Quantum fluctuations of the current in a tunnel junction at optical frequencies

TL;DR

This study explores the quantum fluctuations of current in a biased tunnel junction at optical frequencies, revealing that photon emission is driven by current fluctuations within the barrier under high bias conditions.

Contribution

It introduces a Landauer-Büttiker scattering approach to link current fluctuations with photon emission at optical frequencies in biased tunnel junctions.

Findings

Photon emission results from current fluctuations inside the tunneling barrier.

Nonlinear I(V) characteristics influence photon emission at high bias.

Current fluctuations at optical frequencies deviate from fluctuation-dissipation predictions.

Abstract

We have investigated the mechanism at the origin of the infra-red radiation emitted by a biased tunnel junction by detecting photons at frequencies $\nu<eV/h$. To address this regime, the bias voltage $V$ exceeds one volt and the potential profile of the tunnel barrier is driven far from its equilibrium state.

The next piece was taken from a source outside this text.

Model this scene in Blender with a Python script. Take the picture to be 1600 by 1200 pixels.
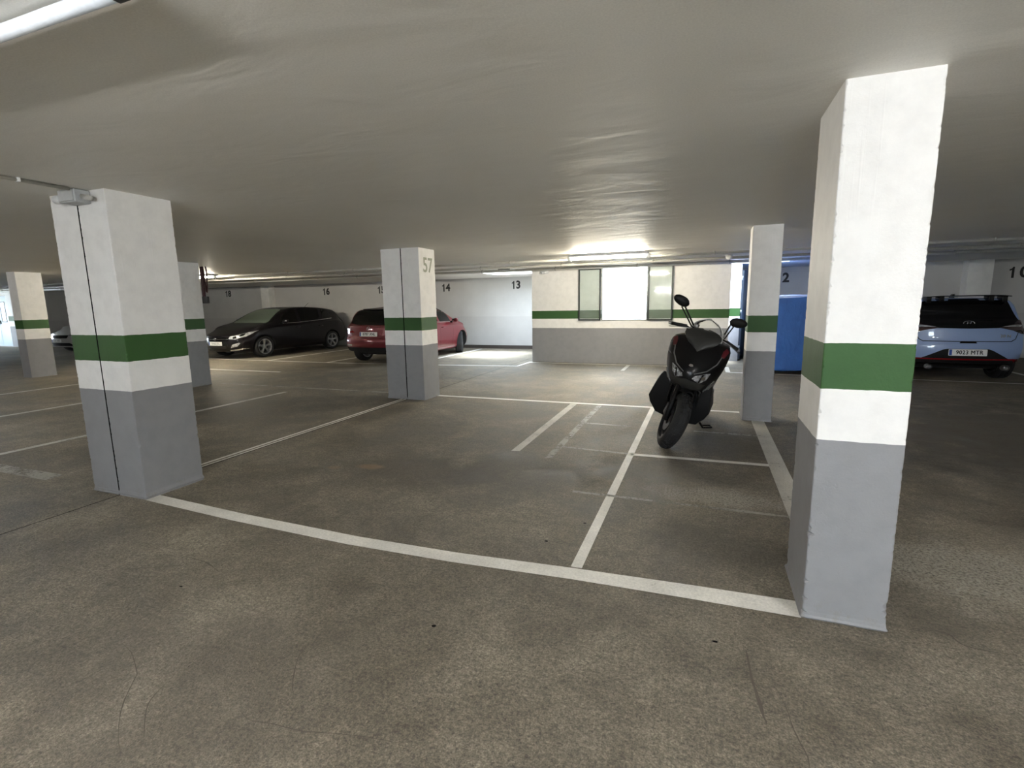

As a consequence, the $I(V)$ characteristic of the junction is strongly nonlinear. At optical frequencies, the transport through the junction cannot be simply expressed in term of the dc current and the current fluctuations are no longer described by the fluctuation-dissipation relation. Taking into account the energy and voltage dependence of the transmission of the tunnel junction in a Landauer-B\"{u}ttiker scattering approach, we experimentally demonstrate that the photon emission results from the fluctuations of the current inside the tunneling barrier.